Hay una literatura de la decadencia. Y una filosofía. Y una vida de la decadencia.
Hombres que saben que la historia y el tiempo pasa por encima de ellos, que les rebasa mientras sus contemporáneos no se enteran de nada, aunque les pase la vida.
Para ser un auténtico decadente hay que vivir un cierto tiempo o tal vez vivir algunas cosas. Pasar de un estado a otro, sobrevivir a algo.
Pero no nos engañemos: se trata de un estado de ánimo más que de una resistencia, un respeto a lo que fuiste, al pasado, a épocas de tu vida.
Yo pienso, además, que esto implicaría que la literatura de la decadencia sólo es posible a partir de la conciencia de la desintegración de una dignidad, de la propia libertad o de la identidad cercenada por la irrupción violenta de un acontecimiento o acontecimientos que cambian la sociedad y el mundo.
Con esto quiero decir que la decadencia es principalmente el anacronismo de vivir en una época que no nos merece, o que simplemente nos desprecia al mostrarnos que hemos vivido.

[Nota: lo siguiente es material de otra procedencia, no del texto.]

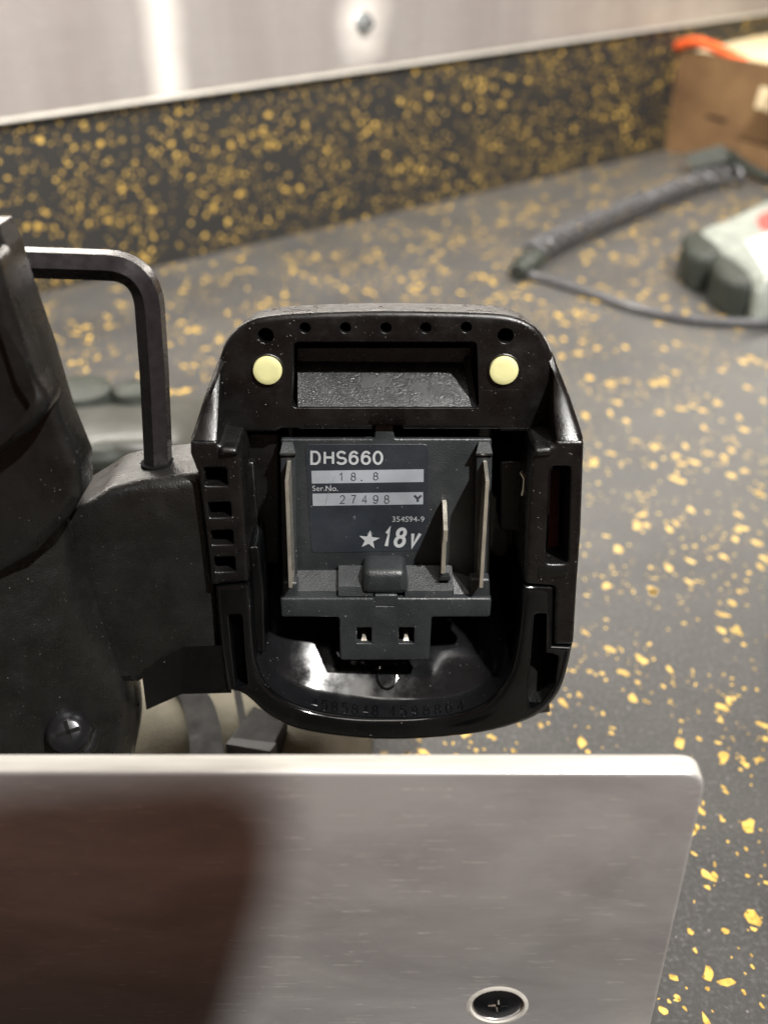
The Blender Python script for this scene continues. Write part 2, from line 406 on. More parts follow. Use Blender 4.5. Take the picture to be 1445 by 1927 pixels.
t.l(t.math('SUBTRACT', 0.6, t.math('MULTIPLY', lamp_glare, 0.5)), t.b.inputs['Metallic'])
mb = MB(); prism(mb, [(-900, WTOP-1.0), (1900, WTOP-1.0), (1900, WTOP+98), (-900, WTOP+98)], (), 4.0, -6.0, 1.2)
mb.build('face', M['strip_aluminium'], strip)
mb = MB(); prism(mb, [(-900, WTOP-3.0), (1900, WTOP-3.0), (1900, WTOP-1.2), (-900, WTOP-1.2)], (), 5.2, 0.2, 0.5)
mb.build('bottom_edge', M['plate_edge'], strip)
mb = MB(); lathe(mb, [(6.0, 4.0), (6.0, 5.2), (5.6, 5.6), (4.6, 5.7)], 24, (bolt_u, bolt_v, 0)); 
hexp = [(4.6, 5.6), (4.6, 9.0), (3.8, 10.2), (2.0, 10.8)]
lathe(mb, hexp, 6, (bolt_u, bolt_v, 0)); mb.build('bolt', M['bolt_zinc'], strip, smooth=25)

# ------------------------------------------------------------------ the saw: everything in the frame of its battery foot
TILT = 26.0
FOOT = Frame(CO + ray(728, 963)*0.200, AX, AY*math.cos(R(TILT)) + AZ*math.sin(R(TILT)))
P = FOOT.p; PS = FOOT.ps
saw = empty('circular_saw', FOOT)
tag(saw, 'black cordless circular saw with its battery removed, terminal block showing', 'circular saw')

# --- upper hood: flat face with holes and a finger pocket
WD = -10.0
hood = [(414, 815), (410, 700), (418, 660), (438, 626), (472, 604), (520, 595), (600, 590), (725, 587), (850, 589), (930, 592), (975, 600), (1010, 619), (1032, 652), (1046, 692), (1044, 815),
        (943, 815), (936, 808), (756, 808), (752, 778), (706, 778), (702, 808), (530, 808), (520, 815)]
ho = PS(hood, WD)
crv = spline(ho[1:14], 4, False)
outer = [ho[0]] + crv + ho[14:]
holes = []
for x, y, r in ((500, 632, 16), (574, 617, 11), (650, 617, 11), (726, 617, 11), (801, 617, 11), (877, 616, 11), (951, 632, 16)):
    c = P(x, y, WD); rr = r*0.0915; holes.append(circ(c[0], c[1], rr, n=20))
holes.append(rounded(PS([(553, 643), (897, 643), (901, 768), (549, 768)], WD), 1.0, 3))
mb = MB(); prism(mb, outer, holes, WD, WD-1.7, 1.0, 0.12, 4, draft=0.1)
oc_ = outer if area(outer) > 0 else outer[::-1]; n_ = len(oc_)
sk0 = offset(oc_, 0.12); sk1 = offset(oc_, 1.2)                       # skirt and back close the hollow hood
mb.add([(x, y, WD-1.6) for x, y in sk0]+[(x, y, WD-10.6) for x, y in sk1], [(i, (i+1) % n_, n_+(i+1) % n_, n_+i) for i in range(n_)])
mb.add([(x, y, WD-10.6) for x, y in sk1], fill([sk1]))
weld(mb.build('hood', M['black_plastic'], saw))
# pocket: back, ceiling shade and the grainy sloping floor
q = lambda x, y, w: tuple(FOOT.p3(x, y, w))
mb = MB()
loft(mb, [[q(560, 655, WD-7.5), q(560, 672, WD-8.5), q(561, 767.5, WD-0.6), q(561, 767, WD-9)], [q(884, 655, WD-7.5), q(884, 674, WD-8.5), q(892, 767.5, WD-0.6), q(892, 767, WD-9)]])
mb.build('finger_pocket', M['grainy_plastic'], saw)
mb = MB(); loft(mb, [[q(872, 676, WD-7.6), q(873, 686, WD-7.8), q(892, 767, WD-0.5), q(886, 767.5, WD-0.7)], [q(884, 676, WD-5.8), q(885, 686, WD-6.0), q(899, 767, WD-0.3), q(898, 767, WD-0.4)]])
mb.build('pocket_cheek', M['grainy_plastic'], saw)
pk = rounded(PS([(553, 643), (897, 643), (901, 768), (549, 768)], WD), 1.0, 3)
mb = MB(); n_ = len(pk); mb.add([(x, y, WD-1.65) for x, y in offset(pk if area(pk) > 0 else pk[::-1], -0.05)]+[(x, y, WD-10) for x, y in (pk if area(pk) > 0 else pk[::-1])], [(i, (i+1) % n_, n_+(i+1) % n_, n_+i) for i in range(n_)]+[tuple(range(n_, 2*n_))])
mb.build('pocket_wall', M['black_plastic'], saw)
# back shell behind everything
mb = MB(); prism(mb, spline(PS([(395, 900), (425, 720), (465, 650), (560, 625), (725, 620), (890, 625), (985, 650), (1030, 720), (1060, 900), (1030, 1190), (975, 1290), (885, 1335), (740, 1345), (575, 1325), (470, 1260), (420, 1100)], -26), 4), (), -26, -32, 3)
mb.build('back_shell', M['gloss_plastic'], saw)
# faint mould line under the hood, and its small lip
for x0, x1, y in ((562, 700, 806), (760, 1010, 806)):
    mb = MB(); tube(mb, [tuple(FOOT.p3(x0, y, WD)), tuple(FOOT.p3(x1, y, WD))], 0.09, 6); mb.build('mould_line', M['black_plastic'], saw)
for x0, y0, x1, y1 in ((470, 600, 466, 690), (983, 610, 978, 735), (905, 735, 978, 733)):
    mb = MB(); tube(mb, [tuple(FOOT.p3(x0, y0, WD-0.03)), tuple(FOOT.p3(x1, y1, WD-0.03))], 0.06, 6); mb.build('mould_line', M['black_plastic'], saw)

# --- rubber dots
for x, y in ((503, 699), (948, 699)):
    c = P(x, y, WD+0.8); mb = MB()
    lathe(mb, [(2.7, WD-1.0), (2.7, WD+0.45), (2.58, WD+0.7), (2.35, WD+0.8), (1.5, WD+0.84), (0.05, WD+0.86)], 32, (c[0], c[1], 0)); mb.build('rubber_dot', M['yellow_rubber'], saw)
    mb = MB(); lathe(mb, [(2.8, WD+0.05), (3.0, WD+0.1), (3.12, WD+0.02), (2.8, WD-0.1)], 32, (c[0], c[1], 0)); mb.build('dot_socket', M['black_plastic'], saw)

# --- sloping shoulders that rise from the hood to the rails
def shoulder(outl, inl):
    mb = MB(); secs = []
    for (ox, oy, w), (ix, iy) in zip(outl, inl):
        o = P(ox, oy, w); i = P(ix, iy, w); d = 1 if o[0] > i[0] else -1
        secs.append([(o[0], o[1], -22), (o[0], o[1], w-1.3), (o[0]-0.35*d, o[1], w-0.5), (o[0]-1.2*d, o[1], w), (i[0]+0.5*d, i[1], w), (i[0]+0.1*d, i[1], w-0.3), (i[0], i[1], w-0.8), (i[0], i[1], -20)])
    loft(mb, secs); return mb.build('shoulder', M['black_plastic'], saw)
shoulder([(1022, 652, -13.5), (1040, 665, -10.6), (1049, 690, -9.6), (1058, 712, -8.2), (1074, 752, -5.2), (1090, 800, -1.8), (1099, 829, 0)],
         [(1016, 656), (1034, 672), (1040, 692), (1041, 715), (1041, 755), (1043, 800), (1047, 829)])
shoulder([(434, 652, -13.5), (417, 665, -10.6), (407, 690, -9.6), (398, 712, -8.2), (383, 752, -5.2), (368, 800, -1.8), (358, 829, 0)],
         [(440, 656), (422, 672), (416, 692), (414, 715), (412, 755), (410, 800), (408, 829)])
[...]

Es entonces cuando somos capaces de reinventarnos al lograr convertir lo cotidiano en ficción.
Es la mejor técnica (puramente decadentista) para sobrevivir. La misma que posiblemente le proporcionó a Baudelaire una justificación permanente para el cabreo.
Qué profunda belleza se esconde dentro de lo anacrónico, de la incorrección y la decandencia.